Aim: Without including the pictures, copy out every line below.

Materials provided:

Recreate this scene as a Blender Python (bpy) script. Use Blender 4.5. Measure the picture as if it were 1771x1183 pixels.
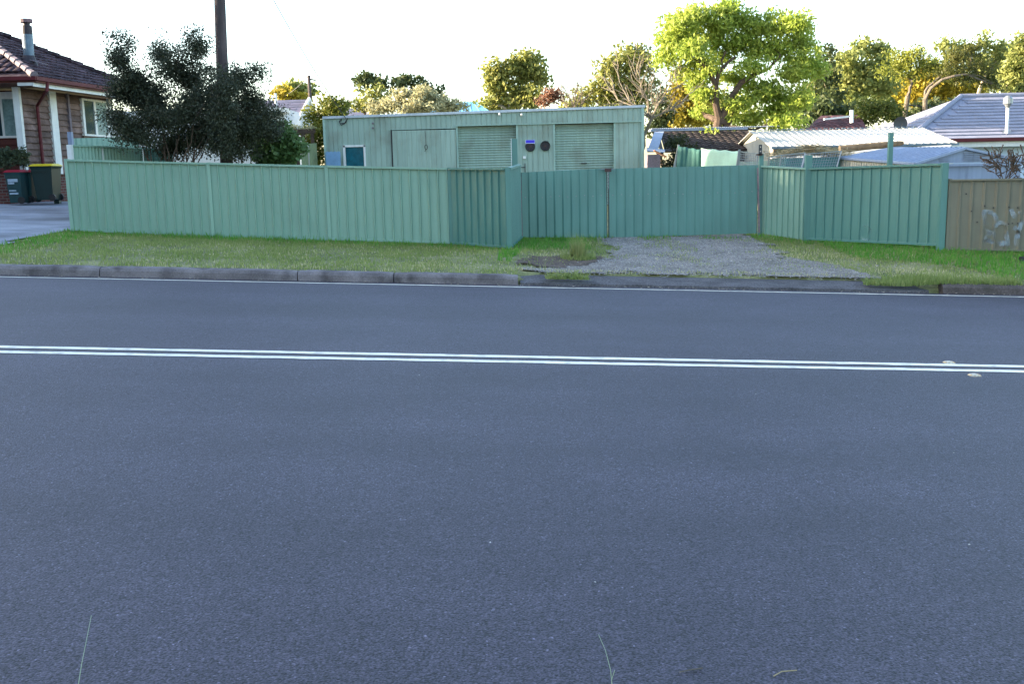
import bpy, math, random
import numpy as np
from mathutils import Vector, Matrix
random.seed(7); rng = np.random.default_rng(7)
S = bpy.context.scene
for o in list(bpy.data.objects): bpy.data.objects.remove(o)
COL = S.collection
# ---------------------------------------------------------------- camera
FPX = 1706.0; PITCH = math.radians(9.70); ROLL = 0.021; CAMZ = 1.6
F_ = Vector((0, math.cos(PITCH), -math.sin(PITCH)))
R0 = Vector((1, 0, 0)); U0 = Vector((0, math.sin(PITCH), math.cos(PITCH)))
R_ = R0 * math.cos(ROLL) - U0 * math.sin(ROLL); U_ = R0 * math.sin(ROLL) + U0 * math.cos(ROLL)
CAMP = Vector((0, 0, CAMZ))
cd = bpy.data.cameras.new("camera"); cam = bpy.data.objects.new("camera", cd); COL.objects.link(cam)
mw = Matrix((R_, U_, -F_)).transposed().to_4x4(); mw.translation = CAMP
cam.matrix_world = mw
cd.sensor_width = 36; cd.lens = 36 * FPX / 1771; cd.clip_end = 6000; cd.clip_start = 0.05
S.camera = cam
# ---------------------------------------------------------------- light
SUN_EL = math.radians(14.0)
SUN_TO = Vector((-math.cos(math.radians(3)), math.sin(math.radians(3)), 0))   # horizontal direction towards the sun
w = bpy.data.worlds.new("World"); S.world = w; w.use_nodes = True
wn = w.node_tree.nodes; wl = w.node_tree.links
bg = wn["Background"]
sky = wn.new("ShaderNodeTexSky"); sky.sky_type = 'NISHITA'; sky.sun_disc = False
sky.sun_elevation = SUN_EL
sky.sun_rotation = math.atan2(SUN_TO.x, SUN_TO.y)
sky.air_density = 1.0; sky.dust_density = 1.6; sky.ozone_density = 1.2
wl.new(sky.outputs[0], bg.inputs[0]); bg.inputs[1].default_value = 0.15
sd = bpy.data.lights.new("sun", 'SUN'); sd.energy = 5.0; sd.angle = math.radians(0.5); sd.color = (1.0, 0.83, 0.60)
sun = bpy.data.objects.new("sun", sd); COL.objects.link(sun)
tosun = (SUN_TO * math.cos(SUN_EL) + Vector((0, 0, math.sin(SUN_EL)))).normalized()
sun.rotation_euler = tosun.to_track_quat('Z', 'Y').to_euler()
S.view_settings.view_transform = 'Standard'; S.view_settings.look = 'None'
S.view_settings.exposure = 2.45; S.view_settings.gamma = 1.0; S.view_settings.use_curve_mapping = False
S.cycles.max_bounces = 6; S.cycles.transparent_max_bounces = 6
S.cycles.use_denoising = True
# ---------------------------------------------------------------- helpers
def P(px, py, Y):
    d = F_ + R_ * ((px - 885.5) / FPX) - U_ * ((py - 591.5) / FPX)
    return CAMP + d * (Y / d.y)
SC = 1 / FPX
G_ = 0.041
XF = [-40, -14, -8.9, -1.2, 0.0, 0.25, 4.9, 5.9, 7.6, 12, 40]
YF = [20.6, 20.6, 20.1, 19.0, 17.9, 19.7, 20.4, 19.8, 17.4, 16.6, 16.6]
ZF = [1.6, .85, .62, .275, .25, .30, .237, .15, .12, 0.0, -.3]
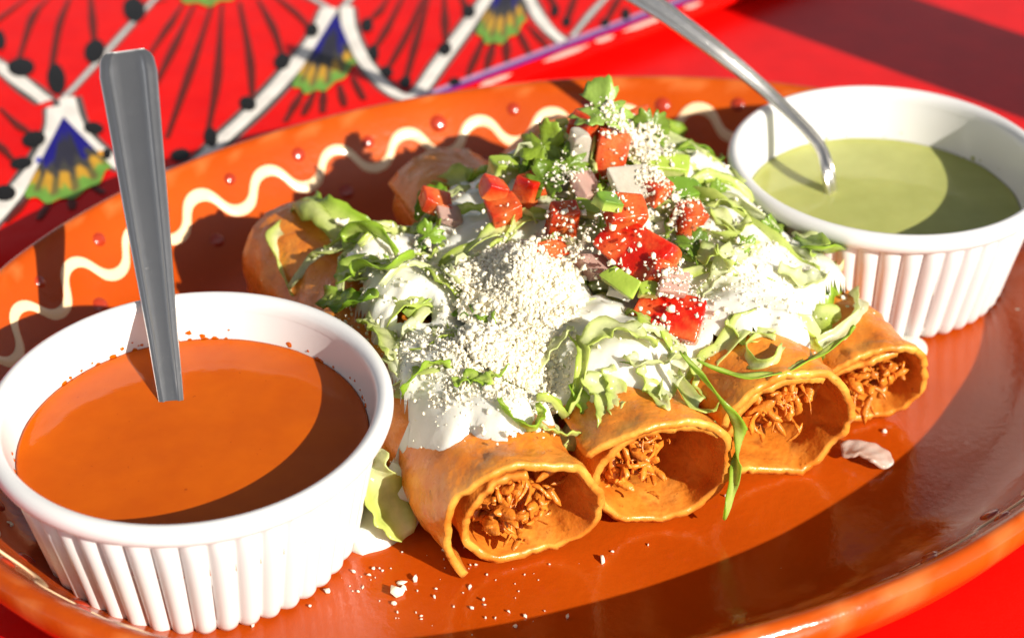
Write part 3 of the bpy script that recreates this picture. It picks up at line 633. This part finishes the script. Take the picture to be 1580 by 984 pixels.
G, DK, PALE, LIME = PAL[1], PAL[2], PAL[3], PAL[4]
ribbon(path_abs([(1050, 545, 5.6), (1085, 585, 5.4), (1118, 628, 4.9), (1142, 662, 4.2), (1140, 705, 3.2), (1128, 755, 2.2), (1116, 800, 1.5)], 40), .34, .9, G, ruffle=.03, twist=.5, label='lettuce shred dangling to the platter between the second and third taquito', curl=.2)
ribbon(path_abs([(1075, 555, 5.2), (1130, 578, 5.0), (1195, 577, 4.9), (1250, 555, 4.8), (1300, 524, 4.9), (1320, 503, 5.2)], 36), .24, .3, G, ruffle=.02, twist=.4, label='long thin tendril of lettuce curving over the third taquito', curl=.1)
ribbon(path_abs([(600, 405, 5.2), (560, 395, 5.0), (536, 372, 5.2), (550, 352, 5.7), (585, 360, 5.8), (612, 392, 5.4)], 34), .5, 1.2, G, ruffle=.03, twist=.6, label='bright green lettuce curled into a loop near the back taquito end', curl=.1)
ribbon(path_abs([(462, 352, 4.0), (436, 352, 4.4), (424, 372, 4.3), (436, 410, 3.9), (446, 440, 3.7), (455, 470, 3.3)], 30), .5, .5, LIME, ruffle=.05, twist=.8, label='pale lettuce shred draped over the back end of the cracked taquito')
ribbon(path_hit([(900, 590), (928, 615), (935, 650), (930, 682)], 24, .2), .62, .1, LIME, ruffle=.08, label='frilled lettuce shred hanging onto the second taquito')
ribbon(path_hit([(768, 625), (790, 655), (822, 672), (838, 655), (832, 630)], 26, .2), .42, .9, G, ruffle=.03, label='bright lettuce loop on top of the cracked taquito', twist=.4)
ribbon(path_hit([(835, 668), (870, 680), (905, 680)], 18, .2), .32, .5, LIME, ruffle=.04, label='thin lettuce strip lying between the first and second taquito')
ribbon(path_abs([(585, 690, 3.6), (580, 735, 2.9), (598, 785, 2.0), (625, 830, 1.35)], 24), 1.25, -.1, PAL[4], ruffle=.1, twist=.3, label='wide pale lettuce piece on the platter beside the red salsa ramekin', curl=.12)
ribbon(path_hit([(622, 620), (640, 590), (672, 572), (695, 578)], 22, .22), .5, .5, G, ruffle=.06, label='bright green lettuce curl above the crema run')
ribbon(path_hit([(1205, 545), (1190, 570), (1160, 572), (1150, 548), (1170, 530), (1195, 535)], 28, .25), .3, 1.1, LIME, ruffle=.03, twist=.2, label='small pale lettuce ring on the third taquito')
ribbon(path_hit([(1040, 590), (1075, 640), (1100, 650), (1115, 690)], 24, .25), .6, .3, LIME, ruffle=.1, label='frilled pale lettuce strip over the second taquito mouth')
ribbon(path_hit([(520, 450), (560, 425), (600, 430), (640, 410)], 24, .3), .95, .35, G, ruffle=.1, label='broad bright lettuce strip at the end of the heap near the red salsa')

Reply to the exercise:
Recreate this scene as a Blender Python (bpy) script. Use Blender 4.5. Measure the picture as if it were 1771x1183 pixels.
import bpy, math, random
import numpy as np
from mathutils import Vector, Matrix
random.seed(7); rng = np.random.default_rng(7)
S = bpy.context.scene
for o in list(bpy.data.objects): bpy.data.objects.remove(o)
COL = S.collection
# ---------------------------------------------------------------- camera
FPX = 1706.0; PITCH = math.radians(9.70); ROLL = 0.021; CAMZ = 1.6
F_ = Vector((0, math.cos(PITCH), -math.sin(PITCH)))
R0 = Vector((1, 0, 0)); U0 = Vector((0, math.sin(PITCH), math.cos(PITCH)))
R_ = R0 * math.cos(ROLL) - U0 * math.sin(ROLL); U_ = R0 * math.sin(ROLL) + U0 * math.cos(ROLL)
CAMP = Vector((0, 0, CAMZ))
cd = bpy.data.cameras.new("camera"); cam = bpy.data.objects.new("camera", cd); COL.objects.link(cam)
mw = Matrix((R_, U_, -F_)).transposed().to_4x4(); mw.translation = CAMP
cam.matrix_world = mw
cd.sensor_width = 36; cd.lens = 36 * FPX / 1771; cd.clip_end = 6000; cd.clip_start = 0.05
S.camera = cam
# ---------------------------------------------------------------- light
SUN_EL = math.radians(14.0)
SUN_TO = Vector((-math.cos(math.radians(3)), math.sin(math.radians(3)), 0))   # horizontal direction towards the sun
w = bpy.data.worlds.new("World"); S.world = w; w.use_nodes = True
wn = w.node_tree.nodes; wl = w.node_tree.links
bg = wn["Background"]
sky = wn.new("ShaderNodeTexSky"); sky.sky_type = 'NISHITA'; sky.sun_disc = False
sky.sun_elevation = SUN_EL
sky.sun_rotation = math.atan2(SUN_TO.x, SUN_TO.y)
sky.air_density = 1.0; sky.dust_density = 1.6; sky.ozone_density = 1.2
wl.new(sky.outputs[0], bg.inputs[0]); bg.inputs[1].default_value = 0.15
sd = bpy.data.lights.new("sun", 'SUN'); sd.energy = 5.0; sd.angle = math.radians(0.5); sd.color = (1.0, 0.83, 0.60)
sun = bpy.data.objects.new("sun", sd); COL.objects.link(sun)
tosun = (SUN_TO * math.cos(SUN_EL) + Vector((0, 0, math.sin(SUN_EL)))).normalized()
sun.rotation_euler = tosun.to_track_quat('Z', 'Y').to_euler()
S.view_settings.view_transform = 'Standard'; S.view_settings.look = 'None'
S.view_settings.exposure = 2.45; S.view_settings.gamma = 1.0; S.view_settings.use_curve_mapping = False
S.cycles.max_bounces = 6; S.cycles.transparent_max_bounces = 6
S.cycles.use_denoising = True
# ---------------------------------------------------------------- helpers
def P(px, py, Y):
    d = F_ + R_ * ((px - 885.5) / FPX) - U_ * ((py - 591.5) / FPX)
    return CAMP + d * (Y / d.y)
SC = 1 / FPX
G_ = 0.041
XF = [-40, -14, -8.9, -1.2, 0.0, 0.25, 4.9, 5.9, 7.6, 12, 40]
YF = [20.6, 20.6, 20.1, 19.0, 17.9, 19.7, 20.4, 19.8, 17.4, 16.6, 16.6]
ZF = [1.6, .85, .62, .275, .25, .30, .237, .15, .12, 0.0, -.3]
Write part 3 of the bpy script that recreates this picture. It picks up at line 633. This part finishes the script. Take the picture to be 1580 by 984 pixels.
G, DK, PALE, LIME = PAL[1], PAL[2], PAL[3], PAL[4]
ribbon(path_abs([(1050, 545, 5.6), (1085, 585, 5.4), (1118, 628, 4.9), (1142, 662, 4.2), (1140, 705, 3.2), (1128, 755, 2.2), (1116, 800, 1.5)], 40), .34, .9, G, ruffle=.03, twist=.5, label='lettuce shred dangling to the platter between the second and third taquito', curl=.2)
ribbon(path_abs([(1075, 555, 5.2), (1130, 578, 5.0), (1195, 577, 4.9), (1250, 555, 4.8), (1300, 524, 4.9), (1320, 503, 5.2)], 36), .24, .3, G, ruffle=.02, twist=.4, label='long thin tendril of lettuce curving over the third taquito', curl=.1)
ribbon(path_abs([(600, 405, 5.2), (560, 395, 5.0), (536, 372, 5.2), (550, 352, 5.7), (585, 360, 5.8), (612, 392, 5.4)], 34), .5, 1.2, G, ruffle=.03, twist=.6, label='bright green lettuce curled into a loop near the back taquito end', curl=.1)
ribbon(path_abs([(462, 352, 4.0), (436, 352, 4.4), (424, 372, 4.3), (436, 410, 3.9), (446, 440, 3.7), (455, 470, 3.3)], 30), .5, .5, LIME, ruffle=.05, twist=.8, label='pale lettuce shred draped over the back end of the cracked taquito')
ribbon(path_hit([(900, 590), (928, 615), (935, 650), (930, 682)], 24, .2), .62, .1, LIME, ruffle=.08, label='frilled lettuce shred hanging onto the second taquito')
ribbon(path_hit([(768, 625), (790, 655), (822, 672), (838, 655), (832, 630)], 26, .2), .42, .9, G, ruffle=.03, label='bright lettuce loop on top of the cracked taquito', twist=.4)
ribbon(path_hit([(835, 668), (870, 680), (905, 680)], 18, .2), .32, .5, LIME, ruffle=.04, label='thin lettuce strip lying between the first and second taquito')
ribbon(path_abs([(585, 690, 3.6), (580, 735, 2.9), (598, 785, 2.0), (625, 830, 1.35)], 24), 1.25, -.1, PAL[4], ruffle=.1, twist=.3, label='wide pale lettuce piece on the platter beside the red salsa ramekin', curl=.12)
ribbon(path_hit([(622, 620), (640, 590), (672, 572), (695, 578)], 22, .22), .5, .5, G, ruffle=.06, label='bright green lettuce curl above the crema run')
ribbon(path_hit([(1205, 545), (1190, 570), (1160, 572), (1150, 548), (1170, 530), (1195, 535)], 28, .25), .3, 1.1, LIME, ruffle=.03, twist=.2, label='small pale lettuce ring on the third taquito')
ribbon(path_hit([(1040, 590), (1075, 640), (1100, 650), (1115, 690)], 24, .25), .6, .3, LIME, ruffle=.1, label='frilled pale lettuce strip over the second taquito mouth')
ribbon(path_hit([(520, 450), (560, 425), (600, 430), (640, 410)], 24, .3), .95, .35, G, ruffle=.1, label='broad bright lettuce strip at the end of the heap near the red salsa')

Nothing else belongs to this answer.